» TASK GOAL:
Retype only what runs from the beginning of the data through the line with "COL = sc.collection"; please omit the pictures and keep every line exact.

» RECORDED DATA:
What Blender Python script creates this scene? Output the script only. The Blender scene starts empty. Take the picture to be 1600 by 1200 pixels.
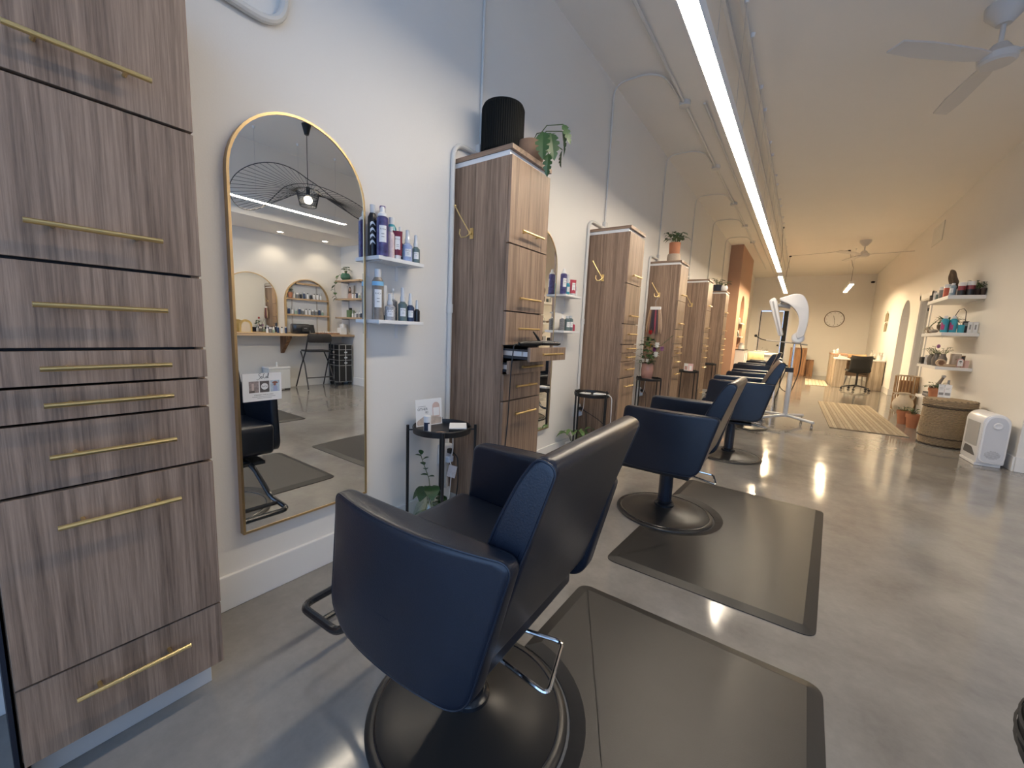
import bpy, bmesh, math, random
from mathutils import Vector, Matrix
PI = math.pi
random.seed(7)
sc = bpy.context.scene
COL = sc.collection

# ------------------------------------------------------------------ camera, sky, exposure
cam_d = bpy.data.cameras.new('camera')
cam = bpy.data.objects.new('camera', cam_d)
COL.objects.link(cam)
yaw, pitch, roll = 0.617478, 0.132092, -0.0427867
cy_, sy_, cp_, sp_ = math.cos(yaw), math.sin(yaw), math.cos(pitch), math.sin(pitch)
fwd = Vector((-sy_*cp_, cy_*cp_, -sp_)); rgt = Vector((cy_, sy_, 0)); dwn = fwd.cross(rgt)
r2 = math.cos(roll)*rgt + math.sin(roll)*dwn
d2 = -math.sin(roll)*rgt + math.cos(roll)*dwn
rot = Matrix((r2, -d2, -fwd)).transposed()
cam.matrix_world = Matrix.Translation((0, 0, 1.15)) @ rot.to_4x4()
cam_d.sensor_fit = 'HORIZONTAL'
cam_d.sensor_width = 36.0
cam_d.lens = 628.5/1600*36.0
cam_d.clip_start = 0.02
sc.camera = cam

sc.view_settings.view_transform = 'Standard'
sc.view_settings.look = 'None'
sc.view_settings.gamma = 1.0
sc.view_settings.use_curve_mapping = False
sc.view_settings.exposure = 0.0
sc.cycles.use_denoising = True
sc.cycles.max_bounces = 10
sc.cycles.diffuse_bounces = 5
sc.cycles.glossy_bounces = 5
sc.cycles.transmission_bounces = 6
sc.cycles.sample_clamp_indirect = 6.0

SKY_COL = (0.38, 0.60, 1.0); SKY_STR = 2.7       # overcast daylight in the street in front of the shop
LAMP_COL = (1.0, 0.85, 0.66); LAMP_STR = 62.0; LAMP2_COL = (1.0, 0.76, 0.46); LAMP2_STR = 300.0    # warm white linear lamps
SPOT_W = 14.0                                    # downlights in the lowered ceiling
wd = bpy.data.worlds.new('sky'); sc.world = wd; wd.use_nodes = True
bg = wd.node_tree.nodes['Background']
bg.inputs[0].default_value = (*SKY_COL, 1); bg.inputs[1].default_value = SKY_STR
pl = bpy.data.lights.new('window_portal', 'AREA'); pl.shape = 'RECTANGLE'; pl.size = 4.7; pl.size_y = 2.9
pl.cycles.is_portal = True
plo = bpy.data.objects.new('window_portal', pl); COL.objects.link(plo)
plo.location = (1.05, -0.86, 1.55); plo.rotation_euler = (PI/2, 0, 0)     # faces +y, into the room

LW, RW, CZ, FR = -1.748, 1.80, 3.55, -1.341      # left wall, right wall, ceiling, cabinet fronts

# ------------------------------------------------------------------ materials
def nmat(name):
    m = bpy.data.materials.new(name); m.use_nodes = True
    nt = m.node_tree; b = nt.nodes['Principled BSDF']
    return m, nt, b
MC = {}
def mat(name, col, rough=0.5, metal=0.0, noise=0.0, nscale=20.0, bump=0.0, bscale=200.0, spec=0.5, emit=None, estr=0.0, coat=0.0, trans=0.0, sheen=0.0, stretch=None):
    if name in MC: return MC[name]
    m, nt, b = nmat(name)
    b.inputs['Base Color'].default_value = (*col, 1)
    b.inputs['Roughness'].default_value = rough
    b.inputs['Metallic'].default_value = metal
    b.inputs['Specular IOR Level'].default_value = spec
    if coat: b.inputs['Coat Weight'].default_value = coat; b.inputs['Coat Roughness'].default_value = 0.1
    if trans: b.inputs['Transmission Weight'].default_value = trans
    if sheen: b.inputs['Sheen Weight'].default_value = sheen
    if emit: b.inputs['Emission Color'].default_value = (*emit, 1); b.inputs['Emission Strength'].default_value = estr
    if noise or bump:
        tc = nt.nodes.new('ShaderNodeTexCoord'); src = tc.outputs['Object']
        if stretch:
            mp = nt.nodes.new('ShaderNodeMapping'); mp.inputs['Scale'].default_value = stretch
            nt.links.new(src, mp.inputs['Vector']); src = mp.outputs['Vector']
    if noise:
        n = nt.nodes.new('ShaderNodeTexNoise'); n.inputs['Scale'].default_value = nscale; n.inputs['Detail'].default_value = 5
        nt.links.new(src, n.inputs['Vector'])
        mx = nt.nodes.new('ShaderNodeMixRGB')
        mx.inputs[1].default_value = (*[c*(1-noise) for c in col], 1); mx.inputs[2].default_value = (*[min(1, c*(1+noise)) for c in col], 1)
        nt.links.new(n.outputs['Fac'], mx.inputs[0]); nt.links.new(mx.outputs[0], b.inputs['Base Color'])
    if bump:
        n2 = nt.nodes.new('ShaderNodeTexNoise'); n2.inputs['Scale'].default_value = bscale; n2.inputs['Detail'].default_value = 3
        nt.links.new(src, n2.inputs['Vector'])
        bp = nt.nodes.new('ShaderNodeBump'); bp.inputs['Strength'].default_value = bump; bp.inputs['Distance'].default_value = 0.004
        nt.links.new(n2.outputs['Fac'], bp.inputs['Height']); nt.links.new(bp.outputs['Normal'], b.inputs['Normal'])
    MC[name] = m
    return m

def wood(name, dark, light, axis='z', scale=1.0, rough=0.45, contrast=1.0):
    """long fine grain along one axis"""
    if name in MC: return MC[name]
    m, nt, b = nmat(name)
    N, L = nt.nodes.new, nt.links.new
    tc = N('ShaderNodeTexCoord'); oi = N('ShaderNodeObjectInfo')
    mp = N('ShaderNodeMapping')
    s = [16.0*scale]*3; s['xyz'.index(axis)] = 0.42*scale
    mp.inputs['Scale'].default_value = s
    ml = N('ShaderNodeMath'); ml.operation = 'MULTIPLY'; ml.inputs[1].default_value = 37.0
    L(oi.outputs['Random'], ml.inputs[0])
    L(tc.outputs['Object'], mp.inputs['Vector']); L(ml.outputs[0], mp.inputs['Location'])
    big = N('ShaderNodeTexNoise'); big.inputs['Scale'].default_value = 0.9; big.inputs['Detail'].default_value = 3; big.inputs['Distortion'].default_value = 0.7
    fin = N('ShaderNodeTexNoise'); fin.inputs['Scale'].default_value = 13.0; fin.inputs['Detail'].default_value = 6; fin.inputs['Roughness'].default_value = 0.7
    L(mp.outputs[0], big.inputs['Vector']); L(mp.outputs[0], fin.inputs['Vector'])
    # growth-ring bands from the large noise
    mu = N('ShaderNodeMath'); mu.operation = 'MULTIPLY'; mu.inputs[1].default_value = 26.0
    L(big.outputs['Fac'], mu.inputs[0])
    sn = N('ShaderNodeMath'); sn.operation = 'SINE'; L(mu.outputs[0], sn.inputs[0])
    a = N('ShaderNodeMath'); a.operation = 'MULTIPLY_ADD'; a.inputs[1].default_value = 0.17*contrast; a.inputs[2].default_value = 0.0; L(sn.outputs[0], a.inputs[0])
    ad = N('ShaderNodeMath'); ad.operation = 'ADD'; L(a.outputs[0], ad.inputs[0]); L(fin.outputs['Fac'], ad.inputs[1])
    rp = N('ShaderNodeValToRGB')
    rp.color_ramp.elements[0].position = 0.22; rp.color_ramp.elements[0].color = (*dark, 1)
    rp.color_ramp.elements[1].position = 0.74; rp.color_ramp.elements[1].color = (*light, 1)
    L(ad.outputs[0], rp.inputs[0]); L(rp.outputs[0], b.inputs['Base Color'])
    b.inputs['Roughness'].default_value = rough
    bp = N('ShaderNodeBump'); bp.inputs['Strength'].default_value = 0.12; bp.inputs['Distance'].default_value = 0.002
    L(fin.outputs['Fac'], bp.inputs['Height']); L(bp.outputs[0], b.inputs['Normal'])
    MC[name] = m
    return m

def concrete():
    m, nt, b = nmat('polished_concrete')
    N, L = nt.nodes.new, nt.links.new
    tc = N('ShaderNodeTexCoord')
    n1 = N('ShaderNodeTexNoise'); n1.inputs['Scale'].default_value = 1.3; n1.inputs['Detail'].default_value = 9; n1.inputs['Roughness'].default_value = 0.62; n1.inputs['Distortion'].default_value = 0.4
    n2 = N('ShaderNodeTexNoise'); n2.inputs['Scale'].default_value = 34; n2.inputs['Detail'].default_value = 6; n2.inputs['Roughness'].default_value = 0.7
    n3 = N('ShaderNodeTexNoise'); n3.inputs['Scale'].default_value = 5; n3.inputs['Detail'].default_value = 8; n3.inputs['Roughness'].default_value = 0.6
    for n in (n1, n2, n3): L(tc.outputs['Object'], n.inputs['Vector'])
    a = N('ShaderNodeMath'); a.operation = 'MULTIPLY_ADD'; a.inputs[1].default_value = 0.55; L(n1.outputs['Fac'], a.inputs[0])
    c = N('ShaderNodeMath'); c.operation = 'MULTIPLY_ADD'; c.inputs[1].default_value = 0.14; c.inputs[2].default_value = 0.0; L(n2.outputs['Fac'], c.inputs[0])
    e = N('ShaderNodeMath'); e.operation = 'MULTIPLY_ADD'; e.inputs[1].default_value = 0.25; L(n3.outputs['Fac'], e.inputs[0]); L(c.outputs[0], e.inputs[2])
    L(e.outputs[0], a.inputs[2])
    rp = N('ShaderNodeValToRGB')
    rp.color_ramp.elements[0].position = 0.30; rp.color_ramp.elements[0].color = (0.150, 0.141, 0.129, 1)
    rp.color_ramp.elements[1].position = 0.62; rp.color_ramp.elements[1].color = (0.300, 0.283, 0.260, 1)
    L(a.outputs[0], rp.inputs[0]); L(rp.outputs[0], b.inputs['Base Color'])
    rr = N('ShaderNodeMapRange'); rr.inputs['From Min'].default_value = 0.3; rr.inputs['From Max'].default_value = 0.7
    rr.inputs['To Min'].default_value = 0.05; rr.inputs['To Max'].default_value = 0.15
    L(n3.outputs['Fac'], rr.inputs['Value']); L(rr.outputs[0], b.inputs['Roughness'])
    b.inputs['Specular IOR Level'].default_value = 0.7
    bp = N('ShaderNodeBump'); bp.inputs['Strength'].default_value = 0.008; bp.inputs['Distance'].default_value = 0.003
    L(n2.outputs['Fac'], bp.inputs['Height']); L(bp.outputs[0], b.inputs['Normal'])
    return m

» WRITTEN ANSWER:
What Blender Python script creates this scene? Output the script only. The Blender scene starts empty. Take the picture to be 1600 by 1200 pixels.
import bpy, bmesh, math, random
from mathutils import Vector, Matrix
PI = math.pi
random.seed(7)
sc = bpy.context.scene
COL = sc.collection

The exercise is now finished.